Chromebook 1 - Windows 0

My last blog chronicled my installation of Windows 8.1, and how it took days, the proverbial blood tears and sweat, and some lengthy investigation to get it to work.  Well, just as a contrast I will tell you about my Brother-in-law, Mike, and his computer installation.

First some background.  Mike and Christine have just built and moved into a new house (lovely it is too).  As part of the new move they had decided this was an appropriate time to retire the 10-year old desktop system and the excruciating dial-up connection they have used.  Wise move.  They had't made too much use of the old computer (well - dial-up - say no more).  They don't have computer skills above those required to run Chrome and email, and copy photos from heir camera.  Just normal users.

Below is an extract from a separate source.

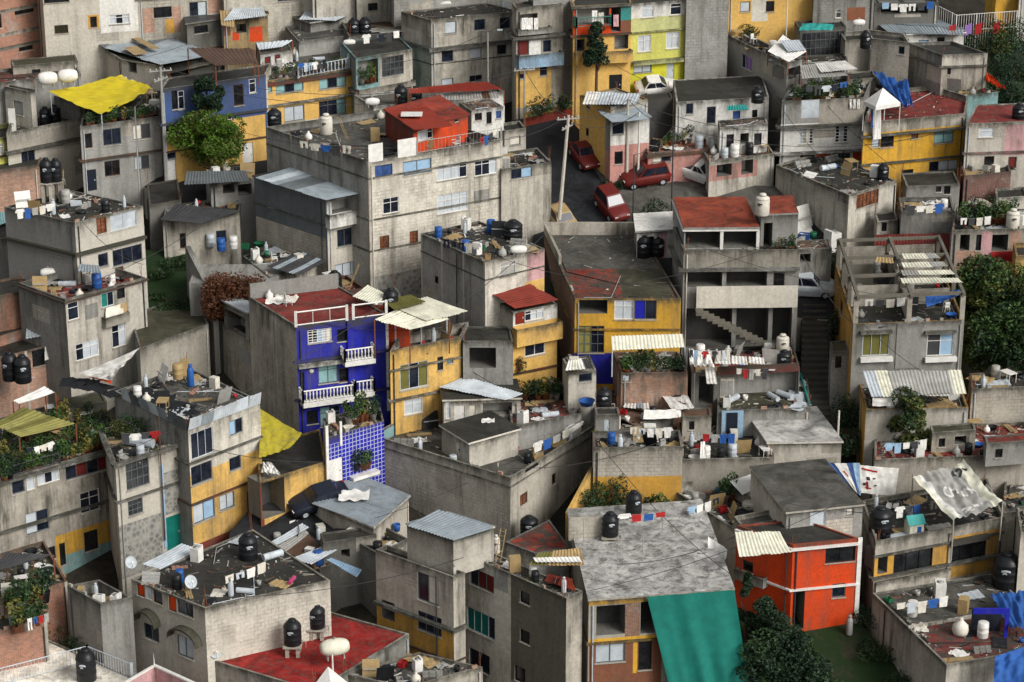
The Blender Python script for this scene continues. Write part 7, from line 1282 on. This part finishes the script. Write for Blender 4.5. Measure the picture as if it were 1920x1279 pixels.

When it came time to buy some new gear they took my advice and looked at a Chromebook which had recently gone on sale at a national chain (Dick Smith).  And, that's what they bought.

Mike arranged the Broadband connection, followed the instructions and got that working.  Then switched on the Chromebook and followed the registration, set-up a Google account, and before you know it was up and away doing more than they have ever been able to before.

That is the way these things should be.  The effort and pain I went through to set-up my Windows 8.0 laptop, transfer data from the old PC,build recovery backups, and then upgrade to 8.1 consumed hours of frustrating effort.  And, guess what, I spend 95% of my time here inside the Chrome browser.

Maybe I should have listened to my own advice.

Sunday, 26 January 2014

Thanks Windows - my brain hurts

A couple of weeks back Mr Dell delivered me a neat new XPS laptop,  Great device, beautifully made, expensive but cool.  This one came with Windows 8 installed and I knew this would be a challenge.  I know Windows 7 and earlier, and I had read the (usually bad) press on the Windows 8 experience.  Still, I like a challenge.  Anyway it all worked as expected, I sort of got the hang of Windows 8, although I am still mystified at the confusing mix of touch stuff (which I can't use on this laptop) and older point and click stuff.  I personally think Microsoft would have done better to have two variants of Windows for the two environments.  But, what do I know, Microsoft is smarter than me, well richer anyway.

After playing for a few days I thought to myself well, lets get the free Windows 8.1 update installed.  That is meant to simplify the touch/mouse conundrum.  I read the instructions.  Wow, That's easy.  Go to the Store, click the, apparently obvious, 8.1 tile, and go.

Headache Pills
Headache Pills (Photo credit: sacks08)
This is where it all started to unravel.  I went to the Store, like a veteran as I had already poked around in there.  Now where is that 8.1 upgrade tile?  Nowhere that I could see.  The instructions said it was obvious - wrong.  It wasn't there.  I spent a while looking in various categories, at increasingly smaller tiles, but it wasn't there.  I finally went to Uncle Google and found I wasn't alone.  There were lots of reports of this being unavailable.  The most common cause was apparently not doing the Microsoft updates.  But, I work in IT and know that installing patches is often a good thing and I had done that on day one, and I already had the special one that enables the 8.1 update.  Still I did it again.  A couple more arrived, but the mythical 8.1 upgrade tile still didn't show.  After a couple of days and further research I was close to sacrificing a goat and chanting the appropriate spell when I noticed a couple more updates had arrived.  I did those, rebooted (again), and, to my surprise, the 8.1 Upgrade tile was suddenly front and centre of my choices.

So it was with a sigh of relief that clicked the upgrade button.  Guess what, Windows 8 hadn't finished with me yet.  "You can't do this as you are not an Administrator".  "Oh yes I am" I yelled (actually I yelled a lot more than that).

Back to Uncle Google.  Guess what, many people had this issue as well, and there were the usual 1,000 solutions, 999 of which don't work.  I know I tried a few and I won't bore you with the details here.  Buy me a beer sometime and I'll tell you.  After several more days I finally tried the correct bit of voodoo.  This was to un-install the special patch to allow the 8.1 upgrade and re-install.  I still didn't have a goat to sacrifice, so I tried the voodoo approach.  It worked and down came the download, meek as a lamb (or goat).  Much to my delight and surprise, the upgrade installed and up came 8.1.  Windows had finally relented and let me into the secret 8.1 club.

I have no idea why this didn't work as it should, and why it is so obviously complex and error prone.  I am not impressed.